Ничего этого, однако, в рассказе нет! Есть почти открыто выраженное сочувствие Григорию Афанасьевичу и в то же время горькое признание того» не нового факта, что в интимных отношениях между мужчиной и женщиной бывает, как говаривал еще Белинский, что и сатана покажется ясным соколом! И дело тут не в ограничении душевного богатства простого человека, что приписывает критик С. Антонову, а в реальных коллизиях жизни, мимо которых не может пройти художник, если он хочет говорить правду.

Еще менее основательно утверждать, что С. Антонов «ограничивает жизнь героев рассказа прозой будней», что он отстаивает право человека быть только простым и отнюдь не необыкновенным!

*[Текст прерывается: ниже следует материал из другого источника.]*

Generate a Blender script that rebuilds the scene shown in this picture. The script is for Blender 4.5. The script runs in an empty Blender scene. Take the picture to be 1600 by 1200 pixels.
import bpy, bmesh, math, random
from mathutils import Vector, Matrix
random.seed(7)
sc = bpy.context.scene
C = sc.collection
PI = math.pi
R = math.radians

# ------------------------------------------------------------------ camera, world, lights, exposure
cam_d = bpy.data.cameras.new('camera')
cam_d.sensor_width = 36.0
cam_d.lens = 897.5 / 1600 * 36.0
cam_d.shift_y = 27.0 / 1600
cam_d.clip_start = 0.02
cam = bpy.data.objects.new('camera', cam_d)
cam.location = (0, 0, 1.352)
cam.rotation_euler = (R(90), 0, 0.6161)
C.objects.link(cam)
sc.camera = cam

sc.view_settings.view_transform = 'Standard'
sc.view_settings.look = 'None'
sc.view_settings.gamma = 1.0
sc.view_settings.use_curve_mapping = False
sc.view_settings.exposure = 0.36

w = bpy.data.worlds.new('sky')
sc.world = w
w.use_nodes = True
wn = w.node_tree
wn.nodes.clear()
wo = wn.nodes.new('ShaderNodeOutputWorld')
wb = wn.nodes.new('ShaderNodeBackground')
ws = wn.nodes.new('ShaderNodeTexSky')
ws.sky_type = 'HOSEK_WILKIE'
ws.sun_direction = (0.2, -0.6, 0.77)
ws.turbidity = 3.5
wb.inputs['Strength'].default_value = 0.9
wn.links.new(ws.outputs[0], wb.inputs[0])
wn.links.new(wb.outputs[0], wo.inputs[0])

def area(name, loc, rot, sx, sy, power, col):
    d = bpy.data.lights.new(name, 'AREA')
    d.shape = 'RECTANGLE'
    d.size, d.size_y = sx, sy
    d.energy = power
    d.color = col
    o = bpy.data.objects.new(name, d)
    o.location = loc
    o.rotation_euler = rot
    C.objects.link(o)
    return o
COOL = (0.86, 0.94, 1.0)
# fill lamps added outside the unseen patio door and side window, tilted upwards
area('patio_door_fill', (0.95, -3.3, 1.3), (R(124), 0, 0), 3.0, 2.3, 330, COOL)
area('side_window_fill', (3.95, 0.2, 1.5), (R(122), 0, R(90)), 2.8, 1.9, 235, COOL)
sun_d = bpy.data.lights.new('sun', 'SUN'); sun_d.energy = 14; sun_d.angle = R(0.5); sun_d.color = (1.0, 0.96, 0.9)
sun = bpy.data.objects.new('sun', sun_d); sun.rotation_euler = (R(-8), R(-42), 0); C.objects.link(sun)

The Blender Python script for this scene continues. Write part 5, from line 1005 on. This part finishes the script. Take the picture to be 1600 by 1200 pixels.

Как бы предчувствуя подобные обвинения, С. Антонов в повести «Аленка» в почти публицистической форме высказал свои суждения по этому вопросу.

В финале повести разыгрывается следующая сцена. После долгой, утомительной езды по жарким казахстанским степям Аленка и ее спутники, рабочие и работницы совхоза «Солнечный», достигли станции Арык. Здесь в зале ожидания вокзала Аленка прикорнула на скамье.

«- А спать здесь, барышня, не положено, – вспугнул ее человек в красной фуражке.

Но какой-то чудак с соседней скамейки, которому, видно, нечего было делать, подозвал его и стал доказывать, что не надо шуметь на людей, что они плутали на машине и хотят отдохнуть. Зачем же на них шуметь? Ведь только с виду это простые, обыкновенные люди, а на самом деле они совсем не простые и очень необыкновенные, потому что живут не для себя, не для своей корысти, «а исключительно для народа, для будущего и делают необыкновенное, великое дело, какого до них еще никогда никто не делал, – ставят на ноги целинный совхоз. Зачем же на них шуметь? Ведь вы и сами не такой уж простой и обыкновенный человек, товарищ дежурный, если как следует разобраться, и вам самому нравится деликатное отношение…»

Программное заявление пассажира «с соседней скамейки», имени которого мы даже не знаем, – несомненная декларация автора. Эти последние строки повести дают как бы оценку ее героям и выдвигают правильное понимание величия дел человеческих. Жить не для себя, а для народа, делать то, что еще никто до тебя не совершал, – разве это не величие?! Если так, то в совхозе «Солнечный» все, кто хорошо трудится, – люди необыкновенные, ибо необыкновенно то дело, которому они самоотверженно отдают свои творческие силы. Не в профессии, не в должности, не в положении Человека суть вопроса, а в его отношении к труду и, добавим мы, в его самосознании, в богатстве его души, в его интеллектуальном уровне. Тут нет и не может быть каких-либо заранее установленных градаций, некой шкалы, по которой измеряются достоинства литературного героя. Перед нами процесс развития, роста, формирования новой личности.

Мне кажется, что у Л. Скорино в рассуждениях о типе героя сквозит известная нормативность, попытки установить дозировку «требухи» и «героизма», зла и добра… Конечно, никому не нужна нарочитая «требуха», привнесенная искусственно в облик современника. Но мы помним, что говорил об этом Д. Фурманов, когда работал над образом Чапаева. Кастрированные (пользуясь словом того же Д. Фурманова) герои, сверхидеальные, но на живых не похожие люди нам тоже в литературе ни к чему.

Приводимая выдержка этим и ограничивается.